● Aim
Return, word for word, every line that follows.

○ ○ ○

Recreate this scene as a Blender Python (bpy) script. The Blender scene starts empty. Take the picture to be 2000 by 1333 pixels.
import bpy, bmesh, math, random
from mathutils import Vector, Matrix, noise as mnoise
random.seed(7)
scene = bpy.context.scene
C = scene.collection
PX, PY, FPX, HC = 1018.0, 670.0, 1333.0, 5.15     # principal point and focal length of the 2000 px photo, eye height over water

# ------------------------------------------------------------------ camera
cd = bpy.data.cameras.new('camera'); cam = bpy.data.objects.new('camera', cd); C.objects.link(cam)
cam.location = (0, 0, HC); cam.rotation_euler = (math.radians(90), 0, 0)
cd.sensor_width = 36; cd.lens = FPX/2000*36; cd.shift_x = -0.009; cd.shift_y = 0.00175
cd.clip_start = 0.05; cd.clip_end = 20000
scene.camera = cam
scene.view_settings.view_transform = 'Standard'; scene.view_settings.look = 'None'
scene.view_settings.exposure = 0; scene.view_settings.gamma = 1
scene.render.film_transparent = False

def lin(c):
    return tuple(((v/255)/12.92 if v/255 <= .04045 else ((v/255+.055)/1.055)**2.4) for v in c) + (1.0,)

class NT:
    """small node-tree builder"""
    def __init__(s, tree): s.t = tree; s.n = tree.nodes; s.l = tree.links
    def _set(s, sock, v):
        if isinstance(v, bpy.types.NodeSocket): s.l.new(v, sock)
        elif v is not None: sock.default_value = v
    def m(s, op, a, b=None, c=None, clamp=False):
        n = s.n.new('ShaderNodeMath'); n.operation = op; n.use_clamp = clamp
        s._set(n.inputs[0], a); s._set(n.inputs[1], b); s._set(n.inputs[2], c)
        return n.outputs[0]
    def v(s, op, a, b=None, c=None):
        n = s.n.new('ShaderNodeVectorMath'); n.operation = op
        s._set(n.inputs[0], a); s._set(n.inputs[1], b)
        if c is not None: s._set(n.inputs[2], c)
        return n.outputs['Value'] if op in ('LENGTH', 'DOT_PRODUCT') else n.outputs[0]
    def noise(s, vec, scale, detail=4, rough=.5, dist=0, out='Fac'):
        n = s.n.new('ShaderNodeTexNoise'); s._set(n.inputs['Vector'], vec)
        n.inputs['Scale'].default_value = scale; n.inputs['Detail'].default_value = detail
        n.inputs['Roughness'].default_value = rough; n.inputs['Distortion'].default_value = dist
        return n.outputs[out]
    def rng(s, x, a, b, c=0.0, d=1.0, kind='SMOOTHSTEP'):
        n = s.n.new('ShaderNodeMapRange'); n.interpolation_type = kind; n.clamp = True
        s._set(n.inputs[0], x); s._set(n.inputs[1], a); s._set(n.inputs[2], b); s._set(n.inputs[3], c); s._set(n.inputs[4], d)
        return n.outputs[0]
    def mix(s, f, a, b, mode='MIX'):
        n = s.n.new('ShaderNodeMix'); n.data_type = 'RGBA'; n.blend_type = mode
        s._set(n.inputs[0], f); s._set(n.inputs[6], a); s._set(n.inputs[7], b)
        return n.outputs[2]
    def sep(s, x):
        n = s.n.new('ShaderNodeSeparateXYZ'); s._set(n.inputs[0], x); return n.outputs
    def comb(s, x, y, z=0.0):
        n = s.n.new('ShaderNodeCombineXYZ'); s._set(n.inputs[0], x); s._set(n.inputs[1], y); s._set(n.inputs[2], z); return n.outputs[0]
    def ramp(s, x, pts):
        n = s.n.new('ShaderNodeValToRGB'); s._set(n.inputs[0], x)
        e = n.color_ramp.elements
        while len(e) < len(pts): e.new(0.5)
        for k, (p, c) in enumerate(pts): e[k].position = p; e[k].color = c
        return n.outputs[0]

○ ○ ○

● Response to this exercise
Recreate this scene as a Blender Python (bpy) script. The Blender scene starts empty. Take the picture to be 2000 by 1333 pixels.
import bpy, bmesh, math, random
from mathutils import Vector, Matrix, noise as mnoise
random.seed(7)
scene = bpy.context.scene
C = scene.collection
PX, PY, FPX, HC = 1018.0, 670.0, 1333.0, 5.15     # principal point and focal length of the 2000 px photo, eye height over water

# ------------------------------------------------------------------ camera
cd = bpy.data.cameras.new('camera'); cam = bpy.data.objects.new('camera', cd); C.objects.link(cam)
cam.location = (0, 0, HC); cam.rotation_euler = (math.radians(90), 0, 0)
cd.sensor_width = 36; cd.lens = FPX/2000*36; cd.shift_x = -0.009; cd.shift_y = 0.00175
cd.clip_start = 0.05; cd.clip_end = 20000
scene.camera = cam
scene.view_settings.view_transform = 'Standard'; scene.view_settings.look = 'None'
scene.view_settings.exposure = 0; scene.view_settings.gamma = 1
scene.render.film_transparent = False

def lin(c):
    return tuple(((v/255)/12.92 if v/255 <= .04045 else ((v/255+.055)/1.055)**2.4) for v in c) + (1.0,)

class NT:
    """small node-tree builder"""
    def __init__(s, tree): s.t = tree; s.n = tree.nodes; s.l = tree.links
    def _set(s, sock, v):
        if isinstance(v, bpy.types.NodeSocket): s.l.new(v, sock)
        elif v is not None: sock.default_value = v
    def m(s, op, a, b=None, c=None, clamp=False):
        n = s.n.new('ShaderNodeMath'); n.operation = op; n.use_clamp = clamp
        s._set(n.inputs[0], a); s._set(n.inputs[1], b); s._set(n.inputs[2], c)
        return n.outputs[0]
    def v(s, op, a, b=None, c=None):
        n = s.n.new('ShaderNodeVectorMath'); n.operation = op
        s._set(n.inputs[0], a); s._set(n.inputs[1], b)
        if c is not None: s._set(n.inputs[2], c)
        return n.outputs['Value'] if op in ('LENGTH', 'DOT_PRODUCT') else n.outputs[0]
    def noise(s, vec, scale, detail=4, rough=.5, dist=0, out='Fac'):
        n = s.n.new('ShaderNodeTexNoise'); s._set(n.inputs['Vector'], vec)
        n.inputs['Scale'].default_value = scale; n.inputs['Detail'].default_value = detail
        n.inputs['Roughness'].default_value = rough; n.inputs['Distortion'].default_value = dist
        return n.outputs[out]
    def rng(s, x, a, b, c=0.0, d=1.0, kind='SMOOTHSTEP'):
        n = s.n.new('ShaderNodeMapRange'); n.interpolation_type = kind; n.clamp = True
        s._set(n.inputs[0], x); s._set(n.inputs[1], a); s._set(n.inputs[2], b); s._set(n.inputs[3], c); s._set(n.inputs[4], d)
        return n.outputs[0]
    def mix(s, f, a, b, mode='MIX'):
        n = s.n.new('ShaderNodeMix'); n.data_type = 'RGBA'; n.blend_type = mode
        s._set(n.inputs[0], f); s._set(n.inputs[6], a); s._set(n.inputs[7], b)
        return n.outputs[2]
    def sep(s, x):
        n = s.n.new('ShaderNodeSeparateXYZ'); s._set(n.inputs[0], x); return n.outputs
    def comb(s, x, y, z=0.0):
        n = s.n.new('ShaderNodeCombineXYZ'); s._set(n.inputs[0], x); s._set(n.inputs[1], y); s._set(n.inputs[2], z); return n.outputs[0]
    def ramp(s, x, pts):
        n = s.n.new('ShaderNodeValToRGB'); s._set(n.inputs[0], x)
        e = n.color_ramp.elements
        while len(e) < len(pts): e.new(0.5)
        for k, (p, c) in enumerate(pts): e[k].position = p; e[k].color = c
        return n.outputs[0]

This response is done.